Pintjes: best-selling zine celebrates Place du Jeu de Balle’s best cafés

The award-winning Brussels café zine Pintjes returns for its third edition on 11 December, this time celebrating the folksy cafés of Brussels’ most iconic square.

PINTJES, the zine celebrating Brussels’ unique café culture, is set to launch its third edition this week at the iconic CHAFF on Place du Jeu de Balle. This edition of the zine - its third - captures the square and its iconic folkloric cafés at a moment of change. With several having disappeared in recent years, and others in the news because they are at risk of closure or changing ownership, this edition of PINTJES sets off on the mammoth task of visiting each and every one of the square’s bars over the course of a Saturday.

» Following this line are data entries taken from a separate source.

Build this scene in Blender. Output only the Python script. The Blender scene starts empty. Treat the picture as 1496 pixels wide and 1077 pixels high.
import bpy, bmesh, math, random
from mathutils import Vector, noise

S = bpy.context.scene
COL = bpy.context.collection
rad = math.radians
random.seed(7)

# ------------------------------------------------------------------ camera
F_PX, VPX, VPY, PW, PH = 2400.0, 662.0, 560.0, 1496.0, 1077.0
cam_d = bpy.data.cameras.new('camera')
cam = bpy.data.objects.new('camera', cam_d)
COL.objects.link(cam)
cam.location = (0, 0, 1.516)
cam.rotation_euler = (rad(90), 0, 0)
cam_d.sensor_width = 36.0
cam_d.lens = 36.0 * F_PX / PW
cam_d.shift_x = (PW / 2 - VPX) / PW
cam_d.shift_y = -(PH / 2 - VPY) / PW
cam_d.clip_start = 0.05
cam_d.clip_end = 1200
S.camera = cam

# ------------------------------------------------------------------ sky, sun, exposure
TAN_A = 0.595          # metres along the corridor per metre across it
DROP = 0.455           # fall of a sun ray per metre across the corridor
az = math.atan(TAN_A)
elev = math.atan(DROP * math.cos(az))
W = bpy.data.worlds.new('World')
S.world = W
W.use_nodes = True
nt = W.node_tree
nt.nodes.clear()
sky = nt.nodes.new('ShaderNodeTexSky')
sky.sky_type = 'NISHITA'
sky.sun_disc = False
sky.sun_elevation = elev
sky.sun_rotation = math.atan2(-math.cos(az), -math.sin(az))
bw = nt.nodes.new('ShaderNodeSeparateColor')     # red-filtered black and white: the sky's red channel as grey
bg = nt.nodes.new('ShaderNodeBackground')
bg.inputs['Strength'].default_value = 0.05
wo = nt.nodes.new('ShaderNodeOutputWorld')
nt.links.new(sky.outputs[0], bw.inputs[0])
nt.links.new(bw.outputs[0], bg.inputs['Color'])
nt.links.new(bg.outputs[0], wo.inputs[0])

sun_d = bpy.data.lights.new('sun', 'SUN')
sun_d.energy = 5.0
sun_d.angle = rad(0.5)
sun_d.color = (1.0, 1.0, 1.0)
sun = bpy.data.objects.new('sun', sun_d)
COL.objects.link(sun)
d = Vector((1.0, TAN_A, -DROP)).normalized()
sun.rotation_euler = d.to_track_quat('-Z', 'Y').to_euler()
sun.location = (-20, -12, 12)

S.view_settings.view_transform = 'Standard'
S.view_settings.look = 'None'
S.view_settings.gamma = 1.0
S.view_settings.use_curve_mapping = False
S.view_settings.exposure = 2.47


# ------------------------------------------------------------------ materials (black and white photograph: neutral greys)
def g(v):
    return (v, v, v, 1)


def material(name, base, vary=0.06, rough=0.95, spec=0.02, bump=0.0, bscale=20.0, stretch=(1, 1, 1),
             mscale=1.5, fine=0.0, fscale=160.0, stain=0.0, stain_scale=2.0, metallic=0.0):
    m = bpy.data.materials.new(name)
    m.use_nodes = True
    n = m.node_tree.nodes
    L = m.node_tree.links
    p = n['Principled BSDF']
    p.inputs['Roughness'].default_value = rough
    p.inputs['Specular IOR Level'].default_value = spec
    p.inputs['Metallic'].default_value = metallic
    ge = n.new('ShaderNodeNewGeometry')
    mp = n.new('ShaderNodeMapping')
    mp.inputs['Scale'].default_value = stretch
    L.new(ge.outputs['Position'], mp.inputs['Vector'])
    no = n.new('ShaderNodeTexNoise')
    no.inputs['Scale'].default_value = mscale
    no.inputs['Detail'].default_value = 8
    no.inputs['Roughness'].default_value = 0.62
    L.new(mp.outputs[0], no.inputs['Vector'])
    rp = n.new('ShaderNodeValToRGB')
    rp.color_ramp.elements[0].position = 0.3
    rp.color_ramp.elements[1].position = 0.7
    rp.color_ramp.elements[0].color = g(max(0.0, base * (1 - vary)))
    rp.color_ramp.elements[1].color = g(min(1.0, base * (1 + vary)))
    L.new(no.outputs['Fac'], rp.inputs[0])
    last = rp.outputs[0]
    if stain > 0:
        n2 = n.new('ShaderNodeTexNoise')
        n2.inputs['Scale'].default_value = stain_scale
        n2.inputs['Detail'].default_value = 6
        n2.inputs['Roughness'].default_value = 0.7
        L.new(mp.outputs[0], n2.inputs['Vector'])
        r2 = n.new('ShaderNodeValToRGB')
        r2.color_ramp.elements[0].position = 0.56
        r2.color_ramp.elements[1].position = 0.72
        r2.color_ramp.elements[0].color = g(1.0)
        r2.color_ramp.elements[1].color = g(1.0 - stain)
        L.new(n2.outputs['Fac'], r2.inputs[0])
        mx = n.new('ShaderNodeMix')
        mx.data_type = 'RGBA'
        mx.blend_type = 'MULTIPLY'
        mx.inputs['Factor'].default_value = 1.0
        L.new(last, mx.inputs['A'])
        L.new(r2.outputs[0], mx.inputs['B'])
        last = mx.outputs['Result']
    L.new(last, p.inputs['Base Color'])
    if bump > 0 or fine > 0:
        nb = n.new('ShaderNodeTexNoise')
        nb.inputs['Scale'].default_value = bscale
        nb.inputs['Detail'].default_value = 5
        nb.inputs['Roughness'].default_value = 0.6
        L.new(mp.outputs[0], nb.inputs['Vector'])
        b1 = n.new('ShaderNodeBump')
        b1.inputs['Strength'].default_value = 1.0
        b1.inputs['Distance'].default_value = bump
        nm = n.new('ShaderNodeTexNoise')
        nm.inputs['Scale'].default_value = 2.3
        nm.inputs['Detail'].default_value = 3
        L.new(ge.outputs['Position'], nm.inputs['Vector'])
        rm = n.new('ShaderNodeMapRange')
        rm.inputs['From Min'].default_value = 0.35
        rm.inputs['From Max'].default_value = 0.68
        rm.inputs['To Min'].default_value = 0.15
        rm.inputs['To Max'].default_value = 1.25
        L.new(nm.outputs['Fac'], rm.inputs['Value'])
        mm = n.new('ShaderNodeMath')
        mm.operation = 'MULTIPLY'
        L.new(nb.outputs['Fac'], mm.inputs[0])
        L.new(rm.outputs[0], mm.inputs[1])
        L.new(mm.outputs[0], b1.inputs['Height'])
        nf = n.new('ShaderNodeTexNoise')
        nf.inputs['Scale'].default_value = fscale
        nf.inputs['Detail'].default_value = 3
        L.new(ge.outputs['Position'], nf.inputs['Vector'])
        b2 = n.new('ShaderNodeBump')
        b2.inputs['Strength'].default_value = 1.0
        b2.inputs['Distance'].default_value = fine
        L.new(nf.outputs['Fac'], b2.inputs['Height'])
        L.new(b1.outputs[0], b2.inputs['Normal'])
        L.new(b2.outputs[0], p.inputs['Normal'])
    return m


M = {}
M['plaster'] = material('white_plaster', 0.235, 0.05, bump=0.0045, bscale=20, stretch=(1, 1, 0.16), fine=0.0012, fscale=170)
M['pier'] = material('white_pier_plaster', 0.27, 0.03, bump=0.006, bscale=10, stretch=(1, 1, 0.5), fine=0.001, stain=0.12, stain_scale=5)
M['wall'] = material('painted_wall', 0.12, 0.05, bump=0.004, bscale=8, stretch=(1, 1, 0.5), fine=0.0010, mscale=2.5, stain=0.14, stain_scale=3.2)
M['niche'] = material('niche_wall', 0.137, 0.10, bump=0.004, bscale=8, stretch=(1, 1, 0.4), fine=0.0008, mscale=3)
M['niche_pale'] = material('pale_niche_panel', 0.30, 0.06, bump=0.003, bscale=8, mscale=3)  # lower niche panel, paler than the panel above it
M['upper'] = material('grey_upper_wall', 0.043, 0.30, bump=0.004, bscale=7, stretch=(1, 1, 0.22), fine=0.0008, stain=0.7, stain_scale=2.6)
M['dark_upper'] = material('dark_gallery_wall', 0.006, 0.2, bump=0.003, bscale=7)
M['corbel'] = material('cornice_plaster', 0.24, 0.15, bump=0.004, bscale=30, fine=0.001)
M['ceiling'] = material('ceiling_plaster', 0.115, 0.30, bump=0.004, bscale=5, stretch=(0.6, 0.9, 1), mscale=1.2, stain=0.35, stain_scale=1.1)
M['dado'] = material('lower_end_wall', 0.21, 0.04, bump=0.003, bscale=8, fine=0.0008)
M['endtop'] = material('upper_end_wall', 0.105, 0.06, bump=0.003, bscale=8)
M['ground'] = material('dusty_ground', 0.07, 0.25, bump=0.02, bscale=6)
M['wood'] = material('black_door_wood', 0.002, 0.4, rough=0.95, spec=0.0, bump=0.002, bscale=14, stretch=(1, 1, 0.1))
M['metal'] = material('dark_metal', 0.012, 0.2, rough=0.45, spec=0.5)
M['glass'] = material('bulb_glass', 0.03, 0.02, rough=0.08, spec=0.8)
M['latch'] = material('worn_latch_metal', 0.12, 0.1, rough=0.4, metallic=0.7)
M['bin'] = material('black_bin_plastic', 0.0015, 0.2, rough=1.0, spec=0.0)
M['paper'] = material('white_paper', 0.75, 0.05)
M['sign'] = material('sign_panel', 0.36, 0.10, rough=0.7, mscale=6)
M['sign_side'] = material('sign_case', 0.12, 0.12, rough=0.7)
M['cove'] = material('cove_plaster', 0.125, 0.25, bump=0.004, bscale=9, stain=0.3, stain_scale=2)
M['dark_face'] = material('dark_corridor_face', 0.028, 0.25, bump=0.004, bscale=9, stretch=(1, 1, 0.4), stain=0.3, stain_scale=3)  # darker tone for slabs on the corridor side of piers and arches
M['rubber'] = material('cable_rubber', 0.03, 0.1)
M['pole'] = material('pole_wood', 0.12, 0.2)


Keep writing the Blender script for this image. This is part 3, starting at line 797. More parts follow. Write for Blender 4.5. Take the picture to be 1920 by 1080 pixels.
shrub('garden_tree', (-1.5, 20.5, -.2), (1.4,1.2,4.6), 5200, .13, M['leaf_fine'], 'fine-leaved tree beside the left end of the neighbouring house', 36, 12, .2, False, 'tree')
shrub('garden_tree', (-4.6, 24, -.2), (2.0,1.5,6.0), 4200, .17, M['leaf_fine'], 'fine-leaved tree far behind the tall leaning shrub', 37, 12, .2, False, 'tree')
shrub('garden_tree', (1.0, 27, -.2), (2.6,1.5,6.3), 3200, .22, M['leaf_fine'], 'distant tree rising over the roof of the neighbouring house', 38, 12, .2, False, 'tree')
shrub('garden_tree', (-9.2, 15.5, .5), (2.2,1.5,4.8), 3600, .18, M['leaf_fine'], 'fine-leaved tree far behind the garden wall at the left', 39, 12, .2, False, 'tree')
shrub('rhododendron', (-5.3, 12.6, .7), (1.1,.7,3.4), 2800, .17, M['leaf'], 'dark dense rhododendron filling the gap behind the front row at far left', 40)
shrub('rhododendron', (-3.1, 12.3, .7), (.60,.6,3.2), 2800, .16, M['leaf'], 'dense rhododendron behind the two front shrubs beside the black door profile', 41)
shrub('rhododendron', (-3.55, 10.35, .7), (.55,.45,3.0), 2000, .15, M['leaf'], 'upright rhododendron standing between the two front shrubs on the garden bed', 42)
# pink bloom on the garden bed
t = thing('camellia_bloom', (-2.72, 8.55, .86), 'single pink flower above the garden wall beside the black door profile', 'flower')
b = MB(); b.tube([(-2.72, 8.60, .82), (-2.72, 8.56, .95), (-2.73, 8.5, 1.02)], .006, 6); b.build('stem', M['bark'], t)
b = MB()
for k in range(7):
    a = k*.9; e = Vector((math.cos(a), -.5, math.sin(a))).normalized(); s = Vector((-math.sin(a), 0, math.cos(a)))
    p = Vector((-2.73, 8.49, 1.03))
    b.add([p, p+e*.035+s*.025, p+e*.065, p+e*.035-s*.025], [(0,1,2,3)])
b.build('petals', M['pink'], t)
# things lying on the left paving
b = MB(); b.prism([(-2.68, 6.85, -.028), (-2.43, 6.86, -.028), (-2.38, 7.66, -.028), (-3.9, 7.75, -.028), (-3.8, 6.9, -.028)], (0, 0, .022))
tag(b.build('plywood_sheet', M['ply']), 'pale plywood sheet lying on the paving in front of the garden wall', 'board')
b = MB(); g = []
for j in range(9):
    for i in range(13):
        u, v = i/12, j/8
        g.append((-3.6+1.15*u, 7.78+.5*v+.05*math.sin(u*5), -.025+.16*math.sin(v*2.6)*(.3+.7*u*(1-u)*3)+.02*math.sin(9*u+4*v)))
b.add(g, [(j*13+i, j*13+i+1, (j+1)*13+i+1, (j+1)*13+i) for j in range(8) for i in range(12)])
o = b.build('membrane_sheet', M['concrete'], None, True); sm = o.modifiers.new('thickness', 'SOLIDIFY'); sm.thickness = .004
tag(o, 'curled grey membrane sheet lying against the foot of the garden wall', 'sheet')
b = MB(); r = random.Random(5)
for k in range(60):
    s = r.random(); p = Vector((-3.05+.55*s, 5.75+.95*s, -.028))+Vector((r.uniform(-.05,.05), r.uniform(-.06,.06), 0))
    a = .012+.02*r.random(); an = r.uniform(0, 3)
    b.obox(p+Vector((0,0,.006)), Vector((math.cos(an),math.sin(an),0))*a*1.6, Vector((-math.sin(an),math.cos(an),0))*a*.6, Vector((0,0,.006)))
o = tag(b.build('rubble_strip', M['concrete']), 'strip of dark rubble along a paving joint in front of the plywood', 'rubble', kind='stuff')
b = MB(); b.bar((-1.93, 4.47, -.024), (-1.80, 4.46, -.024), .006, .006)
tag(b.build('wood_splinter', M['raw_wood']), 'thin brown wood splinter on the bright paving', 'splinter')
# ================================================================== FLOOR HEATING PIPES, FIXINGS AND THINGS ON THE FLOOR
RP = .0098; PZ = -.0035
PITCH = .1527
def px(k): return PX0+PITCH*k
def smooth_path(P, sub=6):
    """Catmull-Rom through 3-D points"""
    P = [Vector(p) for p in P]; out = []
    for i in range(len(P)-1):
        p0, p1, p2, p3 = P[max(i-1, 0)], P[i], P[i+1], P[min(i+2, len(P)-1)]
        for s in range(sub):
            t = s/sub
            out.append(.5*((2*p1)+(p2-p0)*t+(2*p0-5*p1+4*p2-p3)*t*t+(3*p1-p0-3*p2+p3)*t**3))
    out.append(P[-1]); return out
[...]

With the wider Marolles neighbourhood undergoing its own evolution, as Sablonification creeps down Rue Haute, the zine is not just a survey of some excellent places to drink, but a snapshot of an iconic Brussels neigbhourhood in transition.

PINTJES is a collaborative zine produced by renowned Brussels-based illustrator Selkies, who has worked with Irish musicians Kneecap, and writer Eoghan Walsh, author of the award-winning book “A History of Brussels Beer in 50 Objects”. Since its first sold-out edition in 2024, the zine has received critical acclaim and has won a bronze medal at the North American Guild of Beer Writers awards.

Launch Party

Pintjes Vol.3 will be released at a launch party at CHAFF (Vossenplein 21, Brussels, Belgium, 1000 Bruxelles) on Thursday 11 December, alongside the sale of a very limited number of exclusive prints from this and previous editions, and a short walking tour of the neighbhourhood. 

The zine will be produced in extremely limited quantities - it’s not for sale online, it’s not reproduced online, and when it’s gone, it’s gone.

You can read an excerpt from the latest edition here.

Quotes

“Place du Jeu de Balle would be nothing without its cafés, and the cafes would be nothing without the energy of the square’s flea market,” Eoghan says. “But now more than ever, this essential corner of folkloric Brussels life is under existential pressure - because of the cost of living, the crisis in Brussels’ horeca market, and the creep of gentrification from the centre down Rue Blaes and Rue Haute. We’ve already seen iconic bastions of the square close, like La Brocante, and the future of others like the Clef D’Or threatened. With this latest edition of PINTJES we don’t want just to capture what makes them great or celebrate their existence, but to remind us Bruxellois why we need them to survive.”

“This area is really close to my heart despite (or maybe as a result) of being one of the most chaotic spots in the city. There's always so much going on, and no matter the time of day there’s always something worth stopping for,” Selkies says. “To be able to capture its iconic and essential cafés at a moment when their futures have never been more uncertain has been a joy, and an honour. I just cannot imagine Saturdays at the flea market without at least one (and usually two or three) pitstops in the square’s cafés.”

Notes for the Editor

  • Selkies is an illustrator from Dublin now living in Brussels. Her work is often about nostalgia, sometimes for her roots back in Ireland and sometimes for the remnants of old Brussels on her doorstep. She has worked with football clubs, music festivals, and musicians. Pintjes is her first self-published zine, and her work is for sale here: www.selkiesstudio.com

  • Eoghan Walsh is the award-winning Brussels-based writer of the “Brussels Notes” newsletter. He has written for The Irish Times, Pellicle, Le Fooding, Guzzle, and others. Founder of the Brussels Beer City blog, Eoghan’s most recent book - “A History of Brussels Beer in 50 Objects” - was published in July 2022.